[SOURCE EXCERPT]
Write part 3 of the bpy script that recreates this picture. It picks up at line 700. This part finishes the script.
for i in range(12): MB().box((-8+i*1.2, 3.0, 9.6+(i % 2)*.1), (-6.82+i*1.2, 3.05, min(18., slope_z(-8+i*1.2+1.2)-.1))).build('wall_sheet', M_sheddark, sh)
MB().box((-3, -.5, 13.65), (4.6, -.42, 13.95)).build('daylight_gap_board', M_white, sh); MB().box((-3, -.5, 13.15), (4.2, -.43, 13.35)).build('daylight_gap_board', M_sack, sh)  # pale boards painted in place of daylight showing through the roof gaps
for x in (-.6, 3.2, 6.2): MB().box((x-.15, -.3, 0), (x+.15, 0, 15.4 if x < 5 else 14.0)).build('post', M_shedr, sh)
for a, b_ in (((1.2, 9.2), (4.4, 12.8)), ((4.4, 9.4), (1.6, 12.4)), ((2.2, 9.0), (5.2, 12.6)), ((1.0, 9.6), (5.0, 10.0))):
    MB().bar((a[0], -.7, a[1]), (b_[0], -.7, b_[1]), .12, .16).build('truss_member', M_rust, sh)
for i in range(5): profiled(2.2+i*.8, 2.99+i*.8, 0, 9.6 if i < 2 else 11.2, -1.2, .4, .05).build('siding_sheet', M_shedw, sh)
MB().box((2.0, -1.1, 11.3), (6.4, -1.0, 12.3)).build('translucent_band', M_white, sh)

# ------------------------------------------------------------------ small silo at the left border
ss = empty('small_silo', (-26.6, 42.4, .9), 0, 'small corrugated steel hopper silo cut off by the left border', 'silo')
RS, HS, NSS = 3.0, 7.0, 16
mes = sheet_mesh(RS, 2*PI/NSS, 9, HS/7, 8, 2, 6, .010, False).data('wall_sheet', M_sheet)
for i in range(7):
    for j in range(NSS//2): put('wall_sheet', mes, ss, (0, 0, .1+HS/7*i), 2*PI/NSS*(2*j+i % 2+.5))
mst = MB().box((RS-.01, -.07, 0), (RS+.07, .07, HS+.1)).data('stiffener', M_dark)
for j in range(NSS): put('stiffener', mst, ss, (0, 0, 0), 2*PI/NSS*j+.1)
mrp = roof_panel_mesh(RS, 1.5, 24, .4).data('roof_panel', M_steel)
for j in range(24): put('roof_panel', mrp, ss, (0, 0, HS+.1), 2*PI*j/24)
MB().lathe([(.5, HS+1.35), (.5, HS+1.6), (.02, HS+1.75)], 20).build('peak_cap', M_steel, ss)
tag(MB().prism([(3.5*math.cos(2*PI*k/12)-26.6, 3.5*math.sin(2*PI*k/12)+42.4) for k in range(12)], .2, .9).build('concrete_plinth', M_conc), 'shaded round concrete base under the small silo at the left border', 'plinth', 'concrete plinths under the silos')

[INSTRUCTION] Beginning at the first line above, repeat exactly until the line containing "12.3)).build('translucent_band', M_white, sh)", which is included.

[TASK ANSWER]
Write part 3 of the bpy script that recreates this picture. It picks up at line 700. This part finishes the script.
for i in range(12): MB().box((-8+i*1.2, 3.0, 9.6+(i % 2)*.1), (-6.82+i*1.2, 3.05, min(18., slope_z(-8+i*1.2+1.2)-.1))).build('wall_sheet', M_sheddark, sh)
MB().box((-3, -.5, 13.65), (4.6, -.42, 13.95)).build('daylight_gap_board', M_white, sh); MB().box((-3, -.5, 13.15), (4.2, -.43, 13.35)).build('daylight_gap_board', M_sack, sh)  # pale boards painted in place of daylight showing through the roof gaps
for x in (-.6, 3.2, 6.2): MB().box((x-.15, -.3, 0), (x+.15, 0, 15.4 if x < 5 else 14.0)).build('post', M_shedr, sh)
for a, b_ in (((1.2, 9.2), (4.4, 12.8)), ((4.4, 9.4), (1.6, 12.4)), ((2.2, 9.0), (5.2, 12.6)), ((1.0, 9.6), (5.0, 10.0))):
    MB().bar((a[0], -.7, a[1]), (b_[0], -.7, b_[1]), .12, .16).build('truss_member', M_rust, sh)
for i in range(5): profiled(2.2+i*.8, 2.99+i*.8, 0, 9.6 if i < 2 else 11.2, -1.2, .4, .05).build('siding_sheet', M_shedw, sh)
MB().box((2.0, -1.1, 11.3), (6.4, -1.0, 12.3)).build('translucent_band', M_white, sh)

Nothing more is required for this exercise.